Lo scorso 4 aprile, il gestore del ristorante di Villa Zito era stato fermato mentre cedeva una dose di cocaina. Oggi il gip di Palermo lo ha messo agli arresti domiciliari
Il gip di Palermo Antonella Consiglio ha disposto una misura cautelare per sei persone, accusate a vario titolo di vendita e cessione di droga alla «Palermo bene». A finire agli arresti domiciliari è anche Mario Di Ferro, il gestore del ristorante di Villa Zito fermato lo scorso 4 aprile mentre cedeva una dose di cocaina a Giancarlo Migliorisi, un burocrate a contratto dell’Assemblea regionale siciliana (Ars). Nel provvedimento del gip, Di Ferro è accusato di aver procurato e ceduto cocaina, tra gli altri, anche all’ex senatore di Forza Italia – ed ex presidente dell’Ars – Gianfranco Miccichè, che però non è indagato. L’inchiesta è coordinata dal procuratore capo Maurizio de Lucia e dall’aggiunto Paolo Guido. Le indagini della procura di Palermo sono nate per caso, durante un’intercettazione disposta nell’ambito di un’altra inchiesta.
Gli altri indagati
I primi approfondimenti hanno poi rivelato che Di Ferro era protagonista di un’intensa attività di vendita di cocaina a una selezionata clientela. Un’attività che svolgeva rigorosamente nel suo locale, divenuto a tutto gli effetti un luogo di spaccio. La procura sarebbe riuscita ad accertare diversi episodi di cessione di droga, realizzati dal ristoratore insieme ad altre persone. Tra gli altri indagati ci sono anche Gioacchino e Salvatore Salamone, già condannati per spaccio in un processo sui traffici dei clan mafiosi palermitani e ora in custodia cautelare in carcere. È a loro due che Di Ferro si sarebbe rivolto per rifornirsi dello stupefacente. Non solo: il ristoratore avrebbe anche impiegato tre dipendenti del suo locale come pusher. A tutti e tre è stato imposto l’obbligo di firma.

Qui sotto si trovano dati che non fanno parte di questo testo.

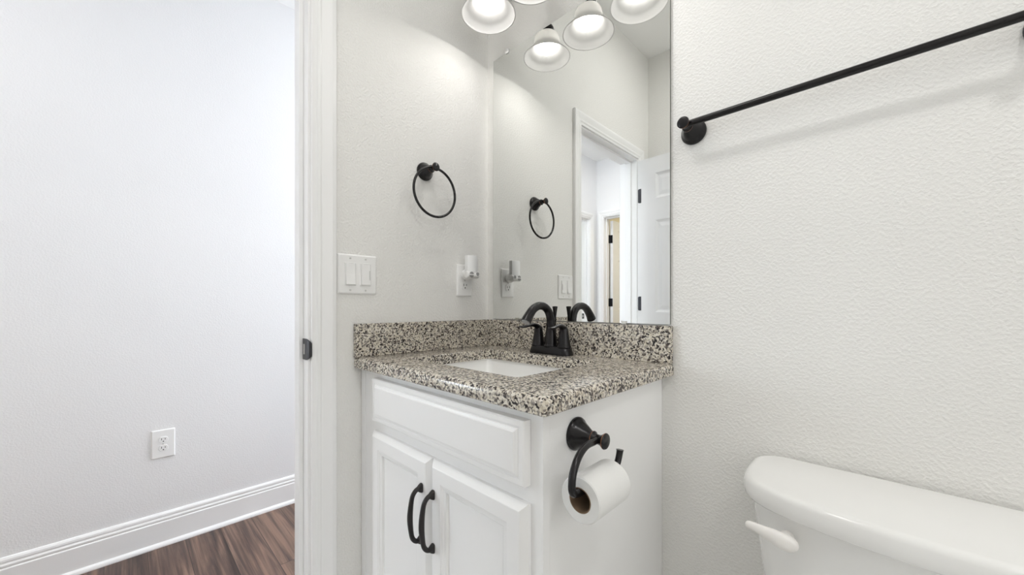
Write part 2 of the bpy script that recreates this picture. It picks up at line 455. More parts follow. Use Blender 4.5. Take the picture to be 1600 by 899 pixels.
# strike plate with curved lip on the near jamb
def strike(parent, y, sg, x0, x1, zc, hgt=.057):
    bm = B()
    a = []; b_ = []
    for i in range(9):
        t = i/8; x = x0+(x1-x0)*t
        bend = 0 if t < .6 else ((t-.6)/.4)**2*.006
        hh = hgt/2*(1 if t < .55 else 1-((t-.55)/.45)**2*.38)
        for lst, dy in ((a, .0005), (b_, .0030)):
            yy = y + sg*(dy-bend)
            lst.append((loop(bm, [(x, yy, zc-hh), (x, yy, zc+hh)])))
    for i in range(8):
        bm.faces.new((a[i][0], a[i+1][0], a[i+1][1], a[i][1])); bm.faces.new((b_[i][0], b_[i][1], b_[i+1][1], b_[i+1][0]))
        bm.faces.new((a[i][0], b_[i][0], b_[i+1][0], a[i+1][0])); bm.faces.new((a[i][1], a[i+1][1], b_[i+1][1], b_[i][1]))
    bm.faces.new((a[0][0], a[0][1], b_[0][1], b_[0][0])); bm.faces.new((a[8][0], b_[8][0], b_[8][1], a[8][1]))
    o = obj('strike_plate', bm, 'bronze_hinge', parent)
    bm = B(); box(bm, x0+.008, x0+.017, min(y+sg*.0028, y+sg*.0034), max(y+sg*.0028, y+sg*.0034), zc-.014, zc+.014)
    obj('latch_slot', bm, 'nickel_clip', o)
strike(t1, D1, -1, -.034, .0155, .953)
strike(t2, HD0, 1, HX-.114+.02, HX-.05, .962)

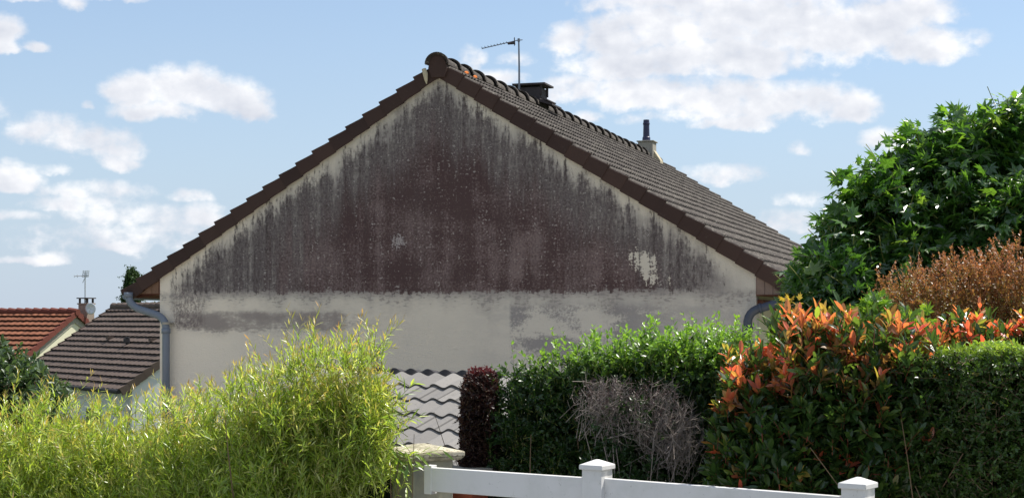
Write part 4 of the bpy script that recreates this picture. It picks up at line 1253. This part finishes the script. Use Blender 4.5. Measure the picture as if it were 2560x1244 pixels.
# --- rusty fine-leaved bush
ru = bushroot('rusty_shrub', 2420, 11.0, 'fine leaved rust brown bush between the big tree and the red photinia tips', 'shrub')
e = [W(2290, 850, 11.0, .38, .4, .52, 2.3), W(2420, 830, 11.0, .40, .4, .56, 2.3), W(2570, 800, 11.0, .42, .4, .56, 2.3), W(2430, 1050, 11.0, .7, .4, .6, 3)]
foliage(ru, e, 4200, .22, 17, .026, .55, 'small', M['rust'], M['redstem'], up=.62, jit=.3, depth=.42, stemr=.0018, extra=topshoots(e, 170, .14, .16),
        age_lit_fn=lambda root, D, Ln, ts, base, Pt: np.clip((base[..., 2] - 1.72) / .30 + rng.normal(0, .25, base.shape[:2]), 0, 1) * np.clip((ts[None] - .2) / .4, 0, 1))
stalks(ru, 2300, 2560, 11.0, 14, 1.5, .009, M['twig'], .2)

# --- star leaved tree
tr = bushroot('sweetgum_tree', 2560, 13.2, 'big round green tree with star shaped leaves at the right edge', 'tree')
e = [W(2620, 570, 13.0, 1.25, 1.1, 1.12, 2.2), W(2390, 560, 12.7, .72, .75, .86, 2.2), W(2245, 640, 12.5, .62, .7, .76, 2.2), W(2140, 705, 12.4, .44, .6, .56, 2.2), W(2065, 735, 12.4, .22, .4, .34, 2.2)]
prof = [(1985, 650), (2030, 590), (2075, 530), (2120, 475), (2170, 420), (2225, 385), (2290, 340), (2350, 300), (2420, 290), (2480, 265), (2540, 250), (2250, 520), (2360, 430), (2430, 560), (2150, 560), (2520, 420), (2200, 650), (2330, 640), (2500, 620), (2050, 670), (2620, 520), (2100, 620)]
for (x, y) in prof:
    inner = y > 400 and not (x < 2180 and y < 600)
    e.append(W(x + (60 if x < 2100 else 30), y + 46, 12.3 - (.45 if inner else 0) + random.uniform(-.2, .2), random.uniform(.2, .3), .28, random.uniform(.16, .24), 2))
foliage(tr, e, 2700, .32, 9, .165, .60, 'star', M['gum'], M['greenstem'], up=.38, jit=.34, spread=72, depth=.45, petiole=.05, droop=.45, szv=.45, extra=topshoots(e, 130, .16, .5, minup=.1), stemr=.004, youngf=.45, name='crown', gap=.36, lam=.6)
limbs(tr, (tr.location.x, tr.location.y, tr.location.z), [pt(x, y, 12.8) for x, y in ((2300, 480), (2200, 620), (2450, 380), (2560, 330), (2100, 650), (2620, 400), (2680, 500), (2400, 620))], .12, M['bark'])

# --- bright maple shoots and the golden spray behind the photinia
mp = bushroot('maple_shrub', 2180, 9.7, 'light green lobed leaf shoots rising behind the red photinia', 'shrub')
e = [W(2190, 770, 9.6, .10, .12, .09), W(2270, 810, 9.5, .14, .14, .12), W(2170, 900, 9.6, .5, .2, .22), W(1990, 835, 9.6, .14, .14, .11), W(1945, 850, 9.6, .08, .1, .10)]
foliage(mp, e, 200, .18, 7, .085, .6, 'star', M['maple'], M['greenstem'], up=.4, jit=.4, spread=60, petiole=.03, droop=.1)
stalks(mp, 1960, 2260, 9.7, 14, 1.5, .008, M['twig'], .12)
gd = bushroot('golden_shrub', 1985, 10.2, 'small spray of golden yellow leaves at the end of the dark downpipe', 'shrub')
e = [W(1975, 750, 10.2, .07, .06, .025), W(2012, 748, 10.2, .05, .05, .02)]
foliage(gd, e, 3, .10, 5, .06, .55, 'star', M['gold'], M['twig'], up=.3, jit=.4, petiole=.02, droop=.15)
stalks(gd, 1980, 2000, 10.2, 4, 1.72, .005, M['twig'], .02)

# --- dark tree at the left edge, trees beyond the houses
dt = bushroot('broadleaf_tree', 40, 15.5, 'dark green tree at the left edge in front of the orange roofed house', 'tree')
e = [W(-10, 950, 15.3, .45, .5, .38), W(60, 965, 15.2, .34, .4, .26), W(125, 985, 15.0, .20, .3, .16), W(-5, 880, 15.4, .14, .2, .14), W(40, 1080, 15.4, .6, .5, .4)]
foliage(dt, e, 1100, .26, 11, .085, .42, 'oval', M['darkleaf'], M['twig'], up=.3, jit=.42, depth=.5, droop=.1, stemr=.003, name='crown')
limbs(dt, tuple(dt.location), [pt(0, 900, 15.4), pt(60, 960, 15.3), pt(-40, 950, 15.4), pt(110, 985, 15.1)], .06, M['bark'])


def fartree(name, x, Y, ells, n, label, ls=.16):
    t = bushroot(name, x, Y, label, 'tree', None)
    foliage(t, ells, n, .5, 10, ls, .6, 'small', M['farleaf'], None, up=.5, jit=.4, depth=.5, name='crown')
    top = max(e_[0][2] for e_ in ells)
    b = MB(); h_ = top - t.location.z
    b.tube([(0, 0, -.1), (.05, 0, h_ * .5), (0, 0, h_)], [.22, .14, .05], 8); b.build('trunk', M['bark'], t)
    return t
fartree('poplar_tree', 331, 92, [W(331, 700, 92, .46, .5, .80), W(322, 740, 92, .40, .5, .95), W(340, 725, 92, .42, .5, .8), W(330, 790, 92, .55, .6, 1.6)], 2600, 'dark columnar tree rising behind the left eave of the gable house', .15)
fartree('broadleaf_tree', 385, 75, [W(385, 785, 75, .9, .7, .62), W(420, 780, 75, .8, .7, .6), W(370, 800, 75, .6, .6, .6)], 600, 'green treetop just above the brown roof, beside the stained wall')
fartree('broadleaf_tree', 236, 95, [W(245, 815, 95, .7, .6, .36), W(225, 812, 95, .5, .5, .3)], 350, 'tiny green treetop between the orange and brown roofs')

I filmati delle telecamere
Dopo che Di Ferro fu sorpreso a vendere cocaina a Migliorisi, il funzionario dell’Assemblea regionale siciliana fu interrogato dalla polizia e sospeso dal suo incarico. Agli agenti Migliorisi spiegò di aver telefonato al ristoratore chiedendogli di riservare un tavolo per tre persone per il pranzo. E quel riferimento alle tre persone, si è giustificato l’uomo alla polizia, «è stato poi incidentalmente utilizzato come riferimento al numero di dosi che intendevo acquistare». Nel corso dell’interrogatorio, Migliorisi ha ammesso di aver comprato cocaina da Di Ferro in passato, ma ha sostenuto di non sapere da chi il ristoratore si rifornisse. Le indagini si sono subito concentrate su Gioacchino e Salvatore Salamone, già coinvolti nel 2018 in un’indagine sul riciclaggio di denaro di alcuni clan locali dai traffici di droga. Le riprese dei sistemi di videosorveglianza, depositate agli atti dell’inchiesta odierna, hanno immortalato più volte Di Ferro mentre consegnava il denaro ai due fornitori dopo aver preso lo stupefacente.